The Frog Prince is doubly unfortunate. First, he's been turned from a handsome prince into a frog. Second, the princess who can change him back is repulsed by his frog form. But he doggedly pursues her until, in disgust, she throws him against a wall, triggering his transformation back to human princedom.


Gretel persuades the old woman to crawl inside her own oven, and then locks her in to die. Once they're free, the children bravely return to the old woman's house and collect enough of her treasure to ensure they'll be comfortable for the rest of their lives.


Hansel is resourceful. He comes up with an ingenious way to get back home the first time they're abandoned by their parents. When imprisoned by the old woman, he manages to keep himself alive by tricking the old woman into thinking he's too skinny to eat.

Little Red Riding Hood

Little Red Riding Hood is a child, and she behaves like one. She doesn't mean to disobey her mother when she strays off the wooded path; she simply gets distracted. She's so innocent that she believes the wolf is her grandmother even though that's manifestly not the case.

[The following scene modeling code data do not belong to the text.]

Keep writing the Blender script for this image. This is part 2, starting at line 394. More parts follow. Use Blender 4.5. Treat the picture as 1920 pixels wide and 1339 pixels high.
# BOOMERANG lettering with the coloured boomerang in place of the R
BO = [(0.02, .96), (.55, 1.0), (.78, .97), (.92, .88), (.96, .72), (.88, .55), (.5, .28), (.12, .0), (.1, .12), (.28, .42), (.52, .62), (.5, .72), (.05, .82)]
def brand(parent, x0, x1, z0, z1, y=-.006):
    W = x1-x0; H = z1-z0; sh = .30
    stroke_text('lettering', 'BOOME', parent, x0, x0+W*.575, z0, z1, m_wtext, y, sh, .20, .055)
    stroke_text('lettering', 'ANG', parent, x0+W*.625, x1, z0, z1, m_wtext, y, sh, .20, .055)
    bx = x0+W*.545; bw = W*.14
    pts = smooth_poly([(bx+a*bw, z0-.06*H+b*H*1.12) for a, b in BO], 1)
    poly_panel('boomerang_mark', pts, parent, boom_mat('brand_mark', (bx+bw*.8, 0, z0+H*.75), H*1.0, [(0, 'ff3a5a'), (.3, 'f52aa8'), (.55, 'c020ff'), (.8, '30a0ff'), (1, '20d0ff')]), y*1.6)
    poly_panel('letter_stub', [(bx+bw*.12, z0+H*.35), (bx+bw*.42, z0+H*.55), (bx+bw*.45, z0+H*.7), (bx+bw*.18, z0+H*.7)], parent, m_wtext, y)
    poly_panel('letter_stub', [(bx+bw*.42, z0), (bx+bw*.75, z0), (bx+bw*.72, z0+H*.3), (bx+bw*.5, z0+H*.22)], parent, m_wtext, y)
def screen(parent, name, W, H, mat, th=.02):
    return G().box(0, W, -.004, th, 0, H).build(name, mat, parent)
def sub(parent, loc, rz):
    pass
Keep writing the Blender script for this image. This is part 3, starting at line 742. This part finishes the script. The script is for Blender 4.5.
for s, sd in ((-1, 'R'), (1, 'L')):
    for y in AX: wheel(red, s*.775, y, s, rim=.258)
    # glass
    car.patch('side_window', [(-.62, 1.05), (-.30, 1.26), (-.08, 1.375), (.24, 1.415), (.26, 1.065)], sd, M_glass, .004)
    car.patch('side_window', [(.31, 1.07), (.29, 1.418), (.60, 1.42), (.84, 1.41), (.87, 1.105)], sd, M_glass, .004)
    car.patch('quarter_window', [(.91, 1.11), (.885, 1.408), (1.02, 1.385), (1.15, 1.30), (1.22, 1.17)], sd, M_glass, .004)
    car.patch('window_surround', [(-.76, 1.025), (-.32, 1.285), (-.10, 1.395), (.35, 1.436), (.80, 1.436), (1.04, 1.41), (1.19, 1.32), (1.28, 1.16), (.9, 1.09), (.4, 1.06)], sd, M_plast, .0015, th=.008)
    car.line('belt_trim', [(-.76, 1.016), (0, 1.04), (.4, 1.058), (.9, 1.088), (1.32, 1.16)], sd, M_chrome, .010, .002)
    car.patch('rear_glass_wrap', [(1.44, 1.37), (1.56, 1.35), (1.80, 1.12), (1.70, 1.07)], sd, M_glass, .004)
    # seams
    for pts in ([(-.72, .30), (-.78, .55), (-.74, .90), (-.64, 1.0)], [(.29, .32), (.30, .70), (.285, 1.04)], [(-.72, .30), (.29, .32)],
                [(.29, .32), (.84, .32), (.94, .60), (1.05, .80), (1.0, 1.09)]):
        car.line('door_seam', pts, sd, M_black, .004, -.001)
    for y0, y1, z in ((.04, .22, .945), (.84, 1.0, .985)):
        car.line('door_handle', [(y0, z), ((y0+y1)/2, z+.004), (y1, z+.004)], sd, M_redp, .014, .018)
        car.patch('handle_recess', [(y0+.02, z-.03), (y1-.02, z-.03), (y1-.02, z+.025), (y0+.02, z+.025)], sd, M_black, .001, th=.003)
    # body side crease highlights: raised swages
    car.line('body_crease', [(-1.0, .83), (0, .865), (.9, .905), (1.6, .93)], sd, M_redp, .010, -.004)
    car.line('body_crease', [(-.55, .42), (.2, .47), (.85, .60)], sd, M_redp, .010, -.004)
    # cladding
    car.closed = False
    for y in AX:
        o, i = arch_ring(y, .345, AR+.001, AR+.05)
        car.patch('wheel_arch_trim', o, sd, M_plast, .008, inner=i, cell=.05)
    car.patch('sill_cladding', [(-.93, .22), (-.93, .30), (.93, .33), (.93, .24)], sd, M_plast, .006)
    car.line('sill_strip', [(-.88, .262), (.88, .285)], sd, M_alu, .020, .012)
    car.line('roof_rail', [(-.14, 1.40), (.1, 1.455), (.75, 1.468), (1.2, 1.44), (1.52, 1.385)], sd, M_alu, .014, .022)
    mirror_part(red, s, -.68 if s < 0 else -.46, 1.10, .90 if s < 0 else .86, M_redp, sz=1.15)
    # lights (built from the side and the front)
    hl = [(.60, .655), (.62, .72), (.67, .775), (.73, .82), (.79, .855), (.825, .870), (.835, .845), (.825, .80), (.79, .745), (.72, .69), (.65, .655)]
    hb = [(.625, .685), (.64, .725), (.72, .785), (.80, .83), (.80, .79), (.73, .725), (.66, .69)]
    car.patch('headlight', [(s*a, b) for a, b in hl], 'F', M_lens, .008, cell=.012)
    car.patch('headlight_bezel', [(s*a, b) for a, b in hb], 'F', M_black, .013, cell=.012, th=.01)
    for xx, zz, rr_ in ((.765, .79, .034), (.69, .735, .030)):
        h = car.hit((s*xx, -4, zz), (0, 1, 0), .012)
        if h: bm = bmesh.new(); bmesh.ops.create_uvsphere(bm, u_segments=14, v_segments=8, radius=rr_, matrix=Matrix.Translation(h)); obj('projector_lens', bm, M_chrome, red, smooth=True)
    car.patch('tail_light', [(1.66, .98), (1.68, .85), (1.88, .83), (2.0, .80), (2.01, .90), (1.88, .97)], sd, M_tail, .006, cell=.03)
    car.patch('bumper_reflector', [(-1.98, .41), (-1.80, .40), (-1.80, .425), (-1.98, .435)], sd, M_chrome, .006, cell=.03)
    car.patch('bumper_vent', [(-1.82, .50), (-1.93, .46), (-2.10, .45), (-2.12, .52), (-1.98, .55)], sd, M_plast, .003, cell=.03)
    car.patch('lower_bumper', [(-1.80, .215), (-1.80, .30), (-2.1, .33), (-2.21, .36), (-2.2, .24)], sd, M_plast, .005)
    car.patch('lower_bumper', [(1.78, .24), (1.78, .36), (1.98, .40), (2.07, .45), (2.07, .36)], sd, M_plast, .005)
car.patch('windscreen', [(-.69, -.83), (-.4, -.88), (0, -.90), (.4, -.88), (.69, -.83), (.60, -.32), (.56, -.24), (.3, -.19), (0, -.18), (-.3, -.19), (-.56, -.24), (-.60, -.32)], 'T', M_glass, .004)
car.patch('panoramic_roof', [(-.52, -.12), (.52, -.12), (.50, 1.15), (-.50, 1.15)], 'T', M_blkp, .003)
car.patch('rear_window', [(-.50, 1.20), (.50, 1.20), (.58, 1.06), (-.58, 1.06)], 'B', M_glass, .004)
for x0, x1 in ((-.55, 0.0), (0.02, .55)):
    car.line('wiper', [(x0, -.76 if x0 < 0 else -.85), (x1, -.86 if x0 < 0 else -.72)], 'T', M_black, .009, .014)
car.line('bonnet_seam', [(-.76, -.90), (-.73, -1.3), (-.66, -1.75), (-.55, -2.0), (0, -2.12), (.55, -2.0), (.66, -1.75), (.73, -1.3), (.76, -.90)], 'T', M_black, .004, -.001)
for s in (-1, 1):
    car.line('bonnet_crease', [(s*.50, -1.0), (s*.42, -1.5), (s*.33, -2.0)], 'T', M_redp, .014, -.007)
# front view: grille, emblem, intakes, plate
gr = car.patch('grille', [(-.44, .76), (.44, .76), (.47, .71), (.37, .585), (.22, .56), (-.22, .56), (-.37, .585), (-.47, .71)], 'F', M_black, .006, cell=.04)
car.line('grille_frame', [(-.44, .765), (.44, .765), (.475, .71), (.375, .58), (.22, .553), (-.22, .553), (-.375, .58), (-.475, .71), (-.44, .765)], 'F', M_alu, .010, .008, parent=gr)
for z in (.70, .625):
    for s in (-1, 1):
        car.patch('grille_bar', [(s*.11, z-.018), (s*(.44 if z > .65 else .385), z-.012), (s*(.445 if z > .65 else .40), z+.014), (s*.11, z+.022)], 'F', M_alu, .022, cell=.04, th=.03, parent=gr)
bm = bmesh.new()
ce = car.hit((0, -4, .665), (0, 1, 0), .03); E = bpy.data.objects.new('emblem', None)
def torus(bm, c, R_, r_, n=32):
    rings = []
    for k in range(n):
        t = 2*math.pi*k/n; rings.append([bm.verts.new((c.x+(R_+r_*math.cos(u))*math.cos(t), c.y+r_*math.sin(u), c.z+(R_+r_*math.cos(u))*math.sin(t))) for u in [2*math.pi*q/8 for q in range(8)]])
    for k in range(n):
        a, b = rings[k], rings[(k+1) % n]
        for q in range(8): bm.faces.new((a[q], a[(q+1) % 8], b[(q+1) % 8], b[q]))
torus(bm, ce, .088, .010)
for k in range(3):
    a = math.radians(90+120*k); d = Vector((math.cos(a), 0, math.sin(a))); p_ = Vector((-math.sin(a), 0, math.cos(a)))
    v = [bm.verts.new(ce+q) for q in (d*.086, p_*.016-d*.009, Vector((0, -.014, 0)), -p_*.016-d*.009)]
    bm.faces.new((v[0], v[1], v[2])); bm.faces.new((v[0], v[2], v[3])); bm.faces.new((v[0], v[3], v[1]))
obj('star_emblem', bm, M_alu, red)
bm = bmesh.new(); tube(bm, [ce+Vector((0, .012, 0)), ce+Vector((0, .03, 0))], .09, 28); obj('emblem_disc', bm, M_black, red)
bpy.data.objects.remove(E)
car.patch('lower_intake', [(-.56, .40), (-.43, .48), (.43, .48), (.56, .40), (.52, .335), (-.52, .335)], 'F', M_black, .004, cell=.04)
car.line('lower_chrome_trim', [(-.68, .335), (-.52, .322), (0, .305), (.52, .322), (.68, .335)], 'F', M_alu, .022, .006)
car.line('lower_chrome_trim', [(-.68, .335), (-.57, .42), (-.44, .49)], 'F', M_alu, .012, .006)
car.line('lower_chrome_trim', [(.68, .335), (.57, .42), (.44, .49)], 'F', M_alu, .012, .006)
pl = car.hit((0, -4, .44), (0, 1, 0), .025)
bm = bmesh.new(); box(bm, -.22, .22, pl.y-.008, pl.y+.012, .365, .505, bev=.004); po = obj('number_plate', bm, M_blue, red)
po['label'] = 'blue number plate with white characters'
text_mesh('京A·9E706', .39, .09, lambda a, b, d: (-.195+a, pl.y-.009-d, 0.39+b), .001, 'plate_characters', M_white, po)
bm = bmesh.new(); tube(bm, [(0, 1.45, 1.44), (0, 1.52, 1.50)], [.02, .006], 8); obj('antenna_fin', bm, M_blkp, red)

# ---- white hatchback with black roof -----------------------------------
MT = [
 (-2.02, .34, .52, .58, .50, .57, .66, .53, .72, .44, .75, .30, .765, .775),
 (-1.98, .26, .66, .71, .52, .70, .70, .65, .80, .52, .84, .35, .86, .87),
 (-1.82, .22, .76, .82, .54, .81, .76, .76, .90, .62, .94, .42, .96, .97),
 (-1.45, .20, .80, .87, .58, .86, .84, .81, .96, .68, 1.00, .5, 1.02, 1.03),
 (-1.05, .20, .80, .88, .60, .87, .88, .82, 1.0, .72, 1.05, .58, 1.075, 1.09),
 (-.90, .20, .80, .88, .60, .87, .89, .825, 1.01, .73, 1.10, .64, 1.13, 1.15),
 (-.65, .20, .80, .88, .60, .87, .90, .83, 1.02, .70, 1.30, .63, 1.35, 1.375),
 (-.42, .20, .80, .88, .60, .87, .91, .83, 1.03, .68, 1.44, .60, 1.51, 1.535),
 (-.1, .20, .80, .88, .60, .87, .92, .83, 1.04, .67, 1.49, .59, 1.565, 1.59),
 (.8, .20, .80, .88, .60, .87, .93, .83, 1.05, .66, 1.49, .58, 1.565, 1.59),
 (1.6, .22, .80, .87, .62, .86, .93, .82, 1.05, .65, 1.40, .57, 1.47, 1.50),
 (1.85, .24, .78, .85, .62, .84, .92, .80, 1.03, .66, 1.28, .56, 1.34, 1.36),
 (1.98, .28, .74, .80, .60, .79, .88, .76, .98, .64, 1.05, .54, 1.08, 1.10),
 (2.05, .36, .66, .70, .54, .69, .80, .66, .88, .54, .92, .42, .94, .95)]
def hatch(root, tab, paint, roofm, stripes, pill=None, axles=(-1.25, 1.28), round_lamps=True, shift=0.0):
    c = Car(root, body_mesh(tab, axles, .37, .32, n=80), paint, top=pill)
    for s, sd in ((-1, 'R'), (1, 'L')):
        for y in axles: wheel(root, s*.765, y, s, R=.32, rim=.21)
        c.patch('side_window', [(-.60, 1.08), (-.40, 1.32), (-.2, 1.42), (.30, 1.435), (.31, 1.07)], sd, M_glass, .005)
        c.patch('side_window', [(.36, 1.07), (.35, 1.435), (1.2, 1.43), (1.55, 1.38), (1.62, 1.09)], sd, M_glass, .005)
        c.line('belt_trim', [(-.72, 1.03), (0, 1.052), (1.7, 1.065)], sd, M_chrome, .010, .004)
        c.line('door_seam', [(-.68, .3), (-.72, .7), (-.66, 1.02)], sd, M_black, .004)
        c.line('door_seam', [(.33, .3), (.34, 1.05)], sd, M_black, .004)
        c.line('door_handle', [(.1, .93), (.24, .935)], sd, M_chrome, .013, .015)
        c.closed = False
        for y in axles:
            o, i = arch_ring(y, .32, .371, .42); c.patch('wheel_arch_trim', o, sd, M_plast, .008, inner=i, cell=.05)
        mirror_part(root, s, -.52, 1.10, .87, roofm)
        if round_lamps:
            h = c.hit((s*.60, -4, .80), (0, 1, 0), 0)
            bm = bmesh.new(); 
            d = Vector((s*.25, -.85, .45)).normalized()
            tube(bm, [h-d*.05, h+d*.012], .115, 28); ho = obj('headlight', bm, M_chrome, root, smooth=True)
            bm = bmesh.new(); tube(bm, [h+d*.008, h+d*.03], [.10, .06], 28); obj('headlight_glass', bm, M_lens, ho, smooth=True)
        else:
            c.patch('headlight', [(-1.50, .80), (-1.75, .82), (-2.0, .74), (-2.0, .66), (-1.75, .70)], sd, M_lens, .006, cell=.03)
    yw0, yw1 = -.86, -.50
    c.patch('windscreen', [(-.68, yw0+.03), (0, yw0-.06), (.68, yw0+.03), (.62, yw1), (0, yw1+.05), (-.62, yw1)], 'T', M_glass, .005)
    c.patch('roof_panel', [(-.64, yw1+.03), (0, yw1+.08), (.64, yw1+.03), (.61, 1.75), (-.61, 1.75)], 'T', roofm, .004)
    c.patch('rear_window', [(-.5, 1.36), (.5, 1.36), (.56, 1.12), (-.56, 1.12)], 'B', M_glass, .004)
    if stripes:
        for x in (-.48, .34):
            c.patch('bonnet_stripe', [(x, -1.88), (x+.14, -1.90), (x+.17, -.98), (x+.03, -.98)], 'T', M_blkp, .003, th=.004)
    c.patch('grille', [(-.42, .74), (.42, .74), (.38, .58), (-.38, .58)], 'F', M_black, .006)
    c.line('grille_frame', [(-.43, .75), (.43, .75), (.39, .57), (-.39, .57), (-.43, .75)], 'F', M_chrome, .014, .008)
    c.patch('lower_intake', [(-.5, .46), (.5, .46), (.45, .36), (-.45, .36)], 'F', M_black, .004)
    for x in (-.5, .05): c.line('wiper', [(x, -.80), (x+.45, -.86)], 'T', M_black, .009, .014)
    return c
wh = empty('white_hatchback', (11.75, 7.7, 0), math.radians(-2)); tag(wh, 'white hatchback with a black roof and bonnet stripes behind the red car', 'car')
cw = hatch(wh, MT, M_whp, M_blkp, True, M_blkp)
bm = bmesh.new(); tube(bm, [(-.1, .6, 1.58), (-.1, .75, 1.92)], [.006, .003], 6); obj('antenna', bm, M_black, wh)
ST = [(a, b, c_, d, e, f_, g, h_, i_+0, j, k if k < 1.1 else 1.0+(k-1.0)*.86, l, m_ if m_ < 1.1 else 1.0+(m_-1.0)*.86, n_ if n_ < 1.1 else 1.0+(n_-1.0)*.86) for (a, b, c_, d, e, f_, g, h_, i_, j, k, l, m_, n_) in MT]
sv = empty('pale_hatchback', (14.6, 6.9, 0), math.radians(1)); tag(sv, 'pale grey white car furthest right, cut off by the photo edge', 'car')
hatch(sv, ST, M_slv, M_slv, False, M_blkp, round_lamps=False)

Like many fairy-tale characters, Rapunzel is something of a blank slate. Her long, long hair is her main attribute—and an important one, since climbing up her braid is the only way people can reach her. Perhaps because she's so isolated, Rapunzel is dangerously trusting. She lets the prince into her chamber, though she's never heard his voice; she also tells her captor about him, which brings her great misfortune.

Snow White

Like her name, Snow White is pure and innocent. Once she's lying unconscious in her coffin, she's as coldly beautiful and distant as a snowy landscape. Though the dwarfs give her a comfortable home, Snow White is so isolated from the rest of the world that she is easily tricked by her wicked stepmother. She's attracted to pretty objects and unable to resist taking them even when she knows that doing so may kill her.